## Task
Copy each line where the word "Blender" occurs.

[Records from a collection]

--- --- ---

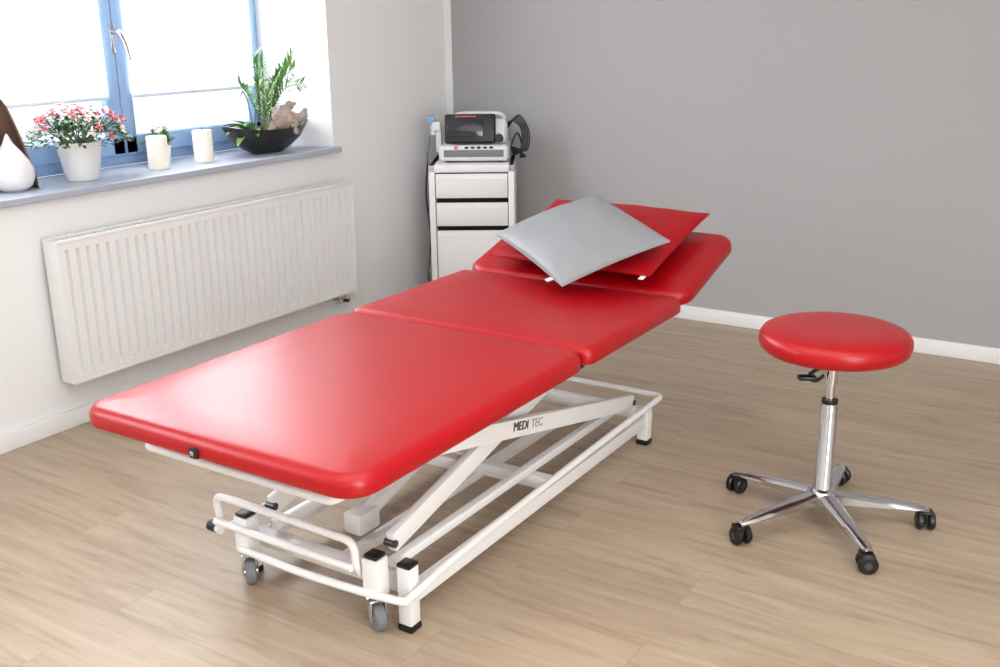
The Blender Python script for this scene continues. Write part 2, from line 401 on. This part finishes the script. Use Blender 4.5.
for x in (1.78,1.98):
    b=B();b.tube([L3(x,-1.90,.52),L3(x,-1.55,.60)],.011,M_BLK);make('head_section_strut',b,T,label='black strut')
b=B();b.box(L3(2.30,-2.585,.575),(.045,.07,.022),M_BLK,.006);make('release_latch',b,T,label='black latch under the cushion joint')
def text(body,size,loc,xdir,ydir,m,parent,name,bold=0):
    cu=bpy.data.curves.new(name,'FONT');cu.body=body;cu.size=size;cu.extrude=.001;cu.offset=bold;cu.align_x='LEFT';cu.align_y='CENTER'
    t=bpy.data.objects.new('tmp',cu);COL.objects.link(t);dg=bpy.context.evaluated_depsgraph_get();me=bpy.data.meshes.new_from_object(t.evaluated_get(dg))
    bpy.data.objects.remove(t)
    x=Vector(xdir).normalized();y=Vector(ydir).normalized();z=x.cross(y)
    R=Matrix((x,y,z)).transposed().to_4x4();R.translation=Vector(loc);me.transform(R)
    me.materials.clear();me.materials.append(m)
    o=bpy.data.objects.new(name,me);COL.objects.link(o);o.parent=parent;return o
d=Vector((0,1.36,-.305)).normalized();u=Vector((1,0,0)).cross(d)
P=Vector((2.181-TC,-2.77+2.6,.495-.305*(.45/1.36)+.006))
text('MEDI',.042,P,d,u,M_TXT,T,'lettering')
text('TEC',.042,P+d*.114,d,u,M_TXTG,T,'lettering')

# ---------------------------------------------------------------- pillows
def pillow(name,label,c,U,V,tt,tb,m,seed,sag=0.,tags=(),pull=.05,ex=.42,wr=1.):
    U=Vector(U);V=Vector(V);lu=U.length;x=U.normalized();z=x.cross(V).normalized();y=z.cross(x);lv=V.length
    T=thing(name,c,label,'pillow')
    R=Matrix((x,y,z)).transposed();T.rotation_euler=R.to_euler()
    n=44;b=B();vs=[];fs=[]
    def P(u,v,side):
        h=(max(0,1-u*u)*max(0,1-v*v))**ex
        X=u*lu/2*(1-pull*(1-v*v));Y=v*lv/2*(1-pull*(1-u*u))
        q=Vector((X*5+seed,Y*5,side))
        w=noise.noise(q)*.010+noise.noise(q*2.3)*.004
        rad=abs(sin(atan2(v,u)*9+seed))*.006*max(0,(u*u+v*v)-.5)
        zz=(tt if side>0 else -tb)*h+wr*(w*h*(1 if side>0 else .4)-rad*h)-sag*(u*u+v*v)/2
        return (X,Y,zz)
    N=n+1
    g=lambda i:sin((-1+2*i/n)*pi/2)
    for side in (1,-1):
        for i in range(N):
            for j in range(N): vs.append(P(g(i),g(j),side))
    for s in (0,1):
        o=s*N*N
        for i in range(n):
            for j in range(n):
                f=[o+i*N+j,o+(i+1)*N+j,o+(i+1)*N+j+1,o+i*N+j+1];fs.append(f if s==0 else f[::-1])
    b.raw(vs,fs,m)
    make('cover',b,T,sharp=85)
    e=[]
    for k in range(n): e.append(P(-1+2*k/n,-1,1))
    for k in range(n): e.append(P(1,-1+2*k/n,1))
    for k in range(n): e.append(P(1-2*k/n,1,1))
    for k in range(n+1): e.append(P(-1,1-2*k/n,1))
    s=B();s.tube(e,.0035,m,6);make('seam',s,T)
    for tu,tv in tags:
        px=P(tu,tv,1);q=B();q.box((px[0],px[1]-.013,px[2]-.004),(.022,.030,.002),M_TAG);make('fabric_tag',q,T,label='small white sewn tag')
    return T
HZ=lambda y,h: .65+.275*(y+1.833)+h
pillow('pillow','red leatherette pillow lying under the grey pillow',(1.865,-1.565,HZ(-1.565,.064)),(.74,-.02,.0),(-.12,.54,.148),.050,.052,M_REDP,3.1,sag=.0,tags=[(.93,-1)],pull=.02,wr=.8)
pillow('pillow','light grey pillow resting slantwise on the red pillow',(1.880,-1.775,.824),(.49,-.31,-.095),(.115,.44,.145),.050,.028,M_GREYP,8.7,sag=.012,tags=[(.72,-1)],pull=.02,ex=.36,wr=1.)

# ---------------------------------------------------------------- stool
T=thing('stool',(3.006,-2.125,0),'round red swivel stool with chrome column and five-caster base','stool')
b=B();b.lathe([(0.001,.612),(.19,.612),(.222,.615),(.234,.625),(.239,.643),(.238,.662),(.229,.677),(.209,.686),(.17,.691),(.1,.693),(.001,.694)],M_RED,64);make('seat',b,T,sharp=60)
b=B();b.lathe([(.001,.597),(.10,.597),(.11,.602),(.11,.613),(.001,.613)],M_BLK,32);b.box((0,0,.588),(.12,.10,.022),M_BLK,.006)
make('seat_plate',b,T,label='black plate under the seat')
b=B();b.lathe([(.001,.40),(.014,.40),(.014,.585),(.001,.585)],M_CHR,24);b.lathe([(.016,.50),(.020,.50),(.020,.585),(.016,.585)],M_CHR,24)
b.lathe([(.001,.10),(.031,.10),(.031,.115),(.028,.12),(.028,.42),(.025,.43),(.025,.432),(.001,.432)],M_CHR,32)
b.lathe([(.001,.432),(.026,.432),(.027,.437),(.026,.446),(.001,.446)],M_BLK,32)
make('gas_column',b,T,label='chrome gas lift column')
b=B();b.tube(smoothpath([(0,0,.57),(-.04,-.03,.55),(-.06,-.05,.535)],4),.006,M_BLK);b.box((-.065,-.055,.525),(.06,.035,.016),M_BLK,.007,rot=Matrix.Rotation(radians(30),3,'Z'));b.tube(smoothpath([(-.02,-.02,.53),(-.04,-.035,.512),(-.06,-.05,.52)],4),.006,M_BLK)
make('height_lever',b,T,label='black height adjustment lever')
b=B()
b.lathe([(.001,.075),(.048,.075),(.052,.08),(.052,.105),(.046,.118),(.036,.128),(.001,.128)],M_ALU,40)
for k in range(5):
    a=radians(22+72*k);ca,sa=cos(a),sin(a);vs=[];fs=[];n=9
    for i in range(n+1):
        t=i/n;r=.03+t*.315;w=.030-.010*t;zt=.119-.030*t-.010*t*t;zb=.080-.008*t
        if i==n: w*=.6;zt-=.004
        for ww,zz in ((-w,zb),(w,zb),(w,zt-.010),(w*.5,zt),(-w*.5,zt),(-w,zt-.010)): vs.append((ca*r-sa*ww,sa*r+ca*ww,zz))
    for i in range(n):
        for j in range(6): fs.append([i*6+j,i*6+(j+1)%6,(i+1)*6+(j+1)%6,(i+1)*6+j])
    fs.append([0,1,2,3,4,5][::-1]);fs.append([n*6+j for j in range(6)]);b.raw(vs,fs,M_ALU)
make('star_base',b,T,label='polished aluminium five-star base',sharp=50)
k=B()
for s in (-1,1):
    Mx=Matrix.Translation((s*.018,.0,.031))@Matrix.Rotation(radians(90),4,'Y')
    k.lathe([(.001,-.011),(.025,-.011),(.031,-.006),(.031,.006),(.026,.011),(.001,.011)],M_BLK,24,M=Mx)
    k.lathe([(.001,-.0122),(.012,-.0122),(.012,.0122),(.001,.0122)],M_STEEL,16,M=Mx)
k.box((0,.0,.041),(.012,.034,.04),M_BLK,.005);k.box((0,.004,.060),(.048,.044,.012),M_BLK,.005);k.tube([(0,.006,.055),(0,.006,.078)],.008,M_CHR)
src=None
for q in range(5):
    a=radians(22+72*q);loc=(cos(a)*.337,sin(a)*.337,0);rz=[.4,1.4,-.3,.9,2.0][q]
    if src is None: src=make('caster',k,T,label='black twin-wheel caster');src.location=loc;src.rotation_euler=(0,0,rz)
    else: copy_part(src,T,loc,(0,0,rz))

# ---------------------------------------------------------------- cabinet
CR=radians(30)
CX,CY=.430,-.362
T=thing('drawer_cabinet',(CX,CY,0),'white drawer cabinet carrying a therapy device','cabinet',rot=(0,0,CR))
w,dp,h=.242,.235,.88
b=B()
for s in (-1,1): b.box((s*(w-.0175),0,h/2),(.035,2*dp,h),M_CAB,.004)
b.box((0,0,h-.02),(2*w,2*dp,.04),M_CAB,.004);b.box((0,0,.04),(2*w-.06,2*dp-.02,.08),M_CAB,.003);b.box((0,dp-.01,h/2),(2*w-.06,.015,h-.06),M_CAB)
b.box((0,.03,h/2),(2*w-.072,2*dp-.1,h-.1),M_DARK)
make('body',b,T)
for z0,z1 in ((.695,.832),(.535,.668),(.085,.508)):
    b=B();b.box((0,-dp+.012,(z0+z1)/2),(2*w-.078,.02,z1-z0),M_CAB,.004);b.box((0,-dp+.05,z1-.03),(2*w-.085,.1,.004),M_CAB);make('drawer',b,T)

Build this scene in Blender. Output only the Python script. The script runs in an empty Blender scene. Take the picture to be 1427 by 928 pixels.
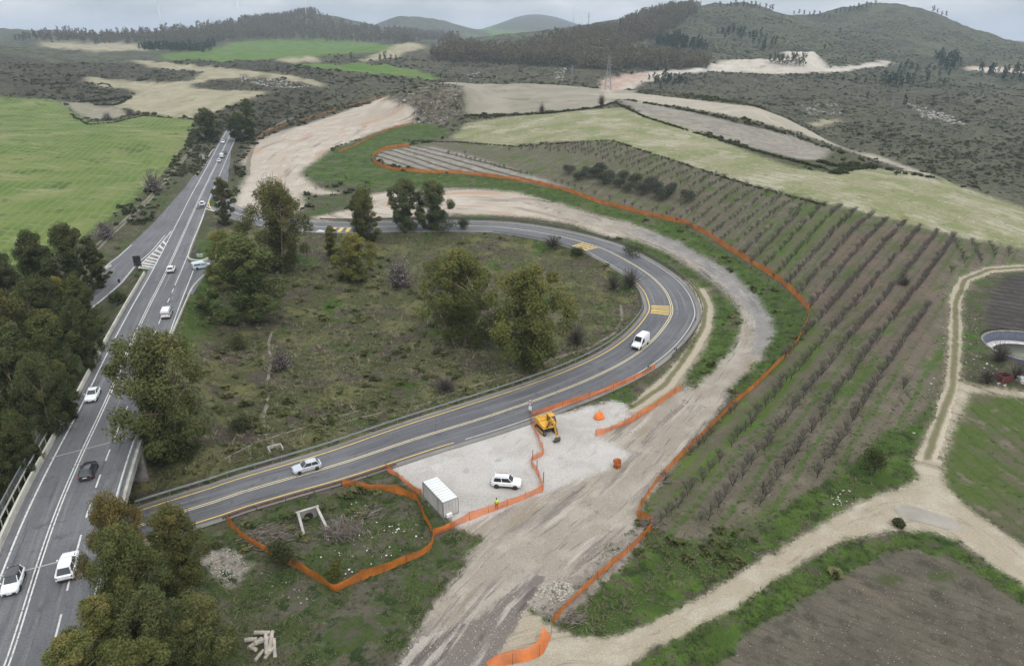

--- --- ---

## Task response
The Blender Python script for this scene continues. Write part 2, from line 401 on. This part finishes the script. Use Blender 4.5.
Build this scene in Blender. Output only the Python script. The script runs in an empty Blender scene. Take the picture to be 1427 by 928 pixels.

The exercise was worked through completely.